Charter leaders in Massachusetts are reacting with vocal concern, much more than I saw raised here when a few charter schools unionized. Here, charter leaders have quietly sought to counteract union efforts to organize teachers, offering information on the downsides as well as the up-sides of unionization, but supporters have also welcomed warmly a unionized charter school, Green Dot, to the Bronx.
The Globe quotes the school’s board chairwoman, Stephanie Perrin:
“They have every right to unionize and . . . support their best interests,” Perrin said. But “we have a responsibility to not only support their interests but those of the school’s families and students.”
Perrin said she worries the teachers will seek a contract with so many work rule restrictions that it would not allow for enough freedom for the school to run as a charter.
And a charter school association leader:
The state’s charter school association yesterday downplayed the latest development, characterizing it as an isolated incident at a school plagued with high turnover among its administrators and faculty.
Nevertheless, the association acknowledged the development could represent a major setback for its movement if teachers at other charter schools unionize too. The association contends that popular union contract work rules - governing everything from length of school day to employee termination procedures - strangles educational creativity, leaving administrators with less flexibility, especially when they want to quickly execute new programs or institute new policies.
“The big question on the table is, what is the motive of the [federation of teachers] . . . is this an attempt to kill charter schools?” asked Marc Kenen, executive director of the Massachusetts Charter Public School Association.
I would never send my kids to a school where the teachers are too dim to understand the benefits of working under a collective bargaining agreement.
This is a troubling trend. First Diana Lam gets ousted from small districts every 3 years, then NYC, and now she is at the helm of a mediocre school with teachers so dissatisfied that they feel the need to unionize. The most successful public and private schools for kids in Mass, NYC, and around the country are NOT unionized, and there is a direct correlation with unionization and low teacher performance. At non-unionized schools good teachers are rewarded, bad teachers are fired. The union’s goal is to protect bad teachers and the membership dues they pay. Good teachers beware of unionization; The best job protection is good performance and ensuring that you teach your students to read, write, and do math well.
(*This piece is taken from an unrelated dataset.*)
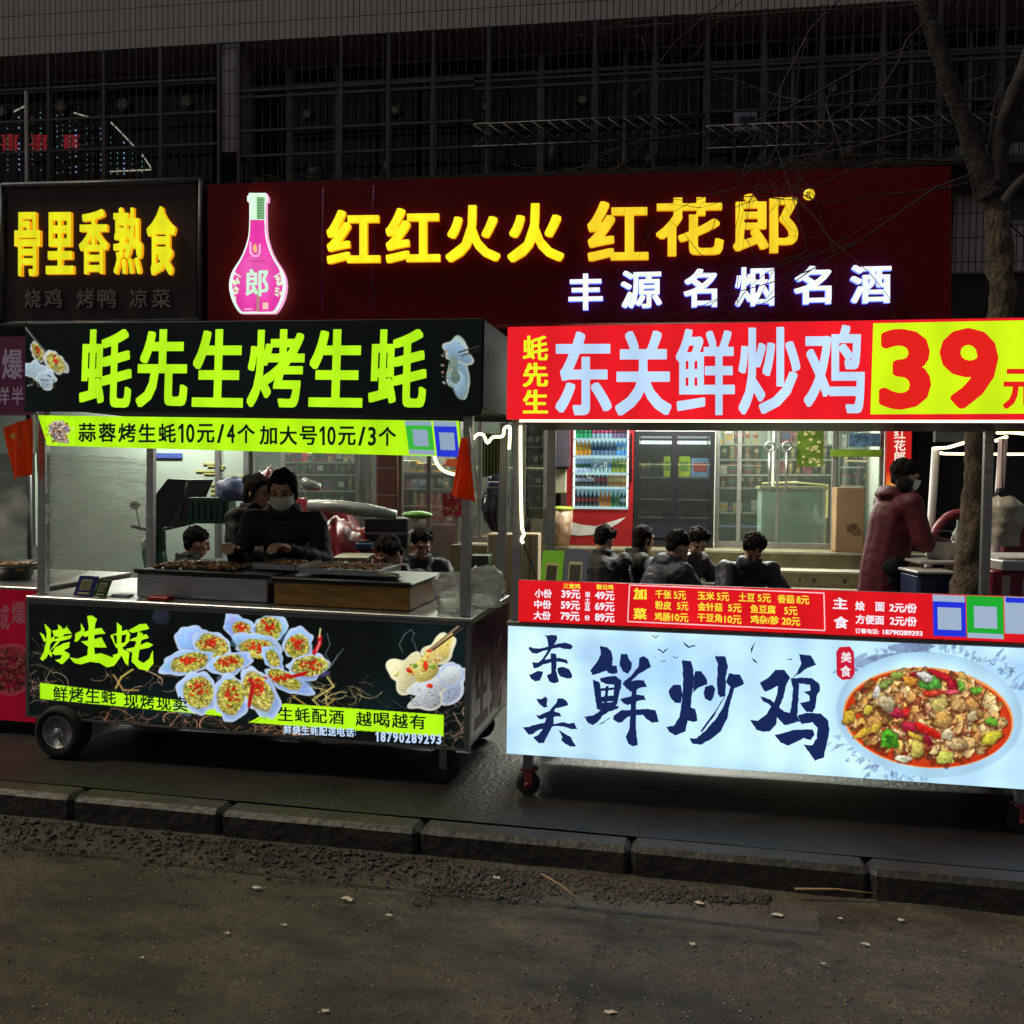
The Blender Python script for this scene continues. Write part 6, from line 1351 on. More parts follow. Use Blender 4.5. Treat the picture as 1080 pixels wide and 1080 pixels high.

I teach in one of the best high schools in NYC, and it is unionized. True, it’s woefully overcrowded, poorly maintained, and I teach in a trailer, but we get great test scores, consistently pleasing those who couldn’t care less about the conditions in which city kids study. It’s certainly true charters are given better facilities by Tweed, but they can’t do much better than we do. Nearby suburbs are full of unionized schools that do as well or better than city charters.
I know a woman who was fired from a charter school for the offense of telling her colleagues how much UFT teachers made. Despite the fact that she’d received uniformly excellent observations, her supervisors didn’t hesitate to vilify her to the press. I know another who was fired along with the whole staff, freaking out parents who liked the teachers better than administration. Some charters are better than unionized schools and some are not.
Green Dot, of course, is welcomed by union opponents because its teachers have neither tenure nor seniority. They have a “just cause” clause that’s supposed to be utilized before dismissal, but no one, not working news reporters, not education analysts, not even the UFT (its new partner), has been able to provide me with a single example of its being utilized, let alone saving the job of a working teacher.
Working people in America still have a right to unionize, and anyone who thinks it’s bad for children is clearly not counting on them to grow up, when they’ll need unions as much as the rest of us. The trend toward privatization has been a disaster for the United States, as anyone who’s opened a newspaper over the last few months is painfully aware.